## [Description of the task]
Make an exact copy of the listing below.
╭─ Data excerpt
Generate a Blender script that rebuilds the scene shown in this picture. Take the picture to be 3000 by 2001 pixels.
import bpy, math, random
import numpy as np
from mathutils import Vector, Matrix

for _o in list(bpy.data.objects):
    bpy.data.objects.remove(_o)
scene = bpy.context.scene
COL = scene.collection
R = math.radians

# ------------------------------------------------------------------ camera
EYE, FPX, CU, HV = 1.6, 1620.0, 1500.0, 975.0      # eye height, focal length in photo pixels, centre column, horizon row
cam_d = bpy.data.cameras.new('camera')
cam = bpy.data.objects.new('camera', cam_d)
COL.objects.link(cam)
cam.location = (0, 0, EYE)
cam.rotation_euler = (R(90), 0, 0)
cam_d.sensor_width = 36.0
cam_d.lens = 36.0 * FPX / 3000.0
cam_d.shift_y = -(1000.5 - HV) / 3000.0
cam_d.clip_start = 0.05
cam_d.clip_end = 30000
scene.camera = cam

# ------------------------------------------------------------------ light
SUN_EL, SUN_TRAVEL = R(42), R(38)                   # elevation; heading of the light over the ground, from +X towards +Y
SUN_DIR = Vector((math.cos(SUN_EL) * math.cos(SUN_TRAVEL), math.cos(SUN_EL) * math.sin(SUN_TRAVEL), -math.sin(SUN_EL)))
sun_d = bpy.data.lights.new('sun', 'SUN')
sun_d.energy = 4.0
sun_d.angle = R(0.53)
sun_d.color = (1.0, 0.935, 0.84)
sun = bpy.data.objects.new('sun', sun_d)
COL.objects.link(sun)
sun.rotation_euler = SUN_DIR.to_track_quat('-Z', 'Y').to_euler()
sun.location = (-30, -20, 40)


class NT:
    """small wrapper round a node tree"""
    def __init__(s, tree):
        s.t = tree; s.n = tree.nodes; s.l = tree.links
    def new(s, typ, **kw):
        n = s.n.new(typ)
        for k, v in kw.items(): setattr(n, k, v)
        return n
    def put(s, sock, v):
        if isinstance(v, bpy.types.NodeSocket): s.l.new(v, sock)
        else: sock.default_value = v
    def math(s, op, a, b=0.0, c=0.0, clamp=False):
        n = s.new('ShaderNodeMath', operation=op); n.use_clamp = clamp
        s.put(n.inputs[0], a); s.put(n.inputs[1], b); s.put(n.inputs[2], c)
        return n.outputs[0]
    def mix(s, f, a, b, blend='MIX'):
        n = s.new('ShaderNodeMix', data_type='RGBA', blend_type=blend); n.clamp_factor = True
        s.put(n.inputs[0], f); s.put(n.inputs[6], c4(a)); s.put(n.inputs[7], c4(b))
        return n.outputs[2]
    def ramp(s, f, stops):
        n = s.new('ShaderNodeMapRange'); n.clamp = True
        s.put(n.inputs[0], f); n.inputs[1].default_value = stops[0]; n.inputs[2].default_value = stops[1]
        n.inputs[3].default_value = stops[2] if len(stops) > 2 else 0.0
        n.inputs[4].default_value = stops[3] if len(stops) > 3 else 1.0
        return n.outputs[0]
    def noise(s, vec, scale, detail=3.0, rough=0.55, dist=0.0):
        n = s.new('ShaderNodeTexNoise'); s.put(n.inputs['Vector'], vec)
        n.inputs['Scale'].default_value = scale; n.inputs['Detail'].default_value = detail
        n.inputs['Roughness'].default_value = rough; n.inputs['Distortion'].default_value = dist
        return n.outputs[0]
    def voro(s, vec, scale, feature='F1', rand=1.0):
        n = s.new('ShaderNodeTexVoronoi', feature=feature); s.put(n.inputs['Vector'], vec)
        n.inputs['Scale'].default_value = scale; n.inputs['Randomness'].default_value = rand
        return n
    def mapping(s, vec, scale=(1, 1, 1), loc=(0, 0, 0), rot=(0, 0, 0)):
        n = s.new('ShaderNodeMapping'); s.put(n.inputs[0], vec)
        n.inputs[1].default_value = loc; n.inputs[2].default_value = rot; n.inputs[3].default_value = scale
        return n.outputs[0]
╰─
## [Right answer]
Generate a Blender script that rebuilds the scene shown in this picture. Take the picture to be 3000 by 2001 pixels.
import bpy, math, random
import numpy as np
from mathutils import Vector, Matrix

for _o in list(bpy.data.objects):
    bpy.data.objects.remove(_o)
scene = bpy.context.scene
COL = scene.collection
R = math.radians

# ------------------------------------------------------------------ camera
EYE, FPX, CU, HV = 1.6, 1620.0, 1500.0, 975.0      # eye height, focal length in photo pixels, centre column, horizon row
cam_d = bpy.data.cameras.new('camera')
cam = bpy.data.objects.new('camera', cam_d)
COL.objects.link(cam)
cam.location = (0, 0, EYE)
cam.rotation_euler = (R(90), 0, 0)
cam_d.sensor_width = 36.0
cam_d.lens = 36.0 * FPX / 3000.0
cam_d.shift_y = -(1000.5 - HV) / 3000.0
cam_d.clip_start = 0.05
cam_d.clip_end = 30000
scene.camera = cam

# ------------------------------------------------------------------ light
SUN_EL, SUN_TRAVEL = R(42), R(38)                   # elevation; heading of the light over the ground, from +X towards +Y
SUN_DIR = Vector((math.cos(SUN_EL) * math.cos(SUN_TRAVEL), math.cos(SUN_EL) * math.sin(SUN_TRAVEL), -math.sin(SUN_EL)))
sun_d = bpy.data.lights.new('sun', 'SUN')
sun_d.energy = 4.0
sun_d.angle = R(0.53)
sun_d.color = (1.0, 0.935, 0.84)
sun = bpy.data.objects.new('sun', sun_d)
COL.objects.link(sun)
sun.rotation_euler = SUN_DIR.to_track_quat('-Z', 'Y').to_euler()
sun.location = (-30, -20, 40)


class NT:
    """small wrapper round a node tree"""
    def __init__(s, tree):
        s.t = tree; s.n = tree.nodes; s.l = tree.links
    def new(s, typ, **kw):
        n = s.n.new(typ)
        for k, v in kw.items(): setattr(n, k, v)
        return n
    def put(s, sock, v):
        if isinstance(v, bpy.types.NodeSocket): s.l.new(v, sock)
        else: sock.default_value = v
    def math(s, op, a, b=0.0, c=0.0, clamp=False):
        n = s.new('ShaderNodeMath', operation=op); n.use_clamp = clamp
        s.put(n.inputs[0], a); s.put(n.inputs[1], b); s.put(n.inputs[2], c)
        return n.outputs[0]
    def mix(s, f, a, b, blend='MIX'):
        n = s.new('ShaderNodeMix', data_type='RGBA', blend_type=blend); n.clamp_factor = True
        s.put(n.inputs[0], f); s.put(n.inputs[6], c4(a)); s.put(n.inputs[7], c4(b))
        return n.outputs[2]
    def ramp(s, f, stops):
        n = s.new('ShaderNodeMapRange'); n.clamp = True
        s.put(n.inputs[0], f); n.inputs[1].default_value = stops[0]; n.inputs[2].default_value = stops[1]
        n.inputs[3].default_value = stops[2] if len(stops) > 2 else 0.0
        n.inputs[4].default_value = stops[3] if len(stops) > 3 else 1.0
        return n.outputs[0]
    def noise(s, vec, scale, detail=3.0, rough=0.55, dist=0.0):
        n = s.new('ShaderNodeTexNoise'); s.put(n.inputs['Vector'], vec)
        n.inputs['Scale'].default_value = scale; n.inputs['Detail'].default_value = detail
        n.inputs['Roughness'].default_value = rough; n.inputs['Distortion'].default_value = dist
        return n.outputs[0]
    def voro(s, vec, scale, feature='F1', rand=1.0):
        n = s.new('ShaderNodeTexVoronoi', feature=feature); s.put(n.inputs['Vector'], vec)
        n.inputs['Scale'].default_value = scale; n.inputs['Randomness'].default_value = rand
        return n
    def mapping(s, vec, scale=(1, 1, 1), loc=(0, 0, 0), rot=(0, 0, 0)):
        n = s.new('ShaderNodeMapping'); s.put(n.inputs[0], vec)
        n.inputs[1].default_value = loc; n.inputs[2].default_value = rot; n.inputs[3].default_value = scale
        return n.outputs[0]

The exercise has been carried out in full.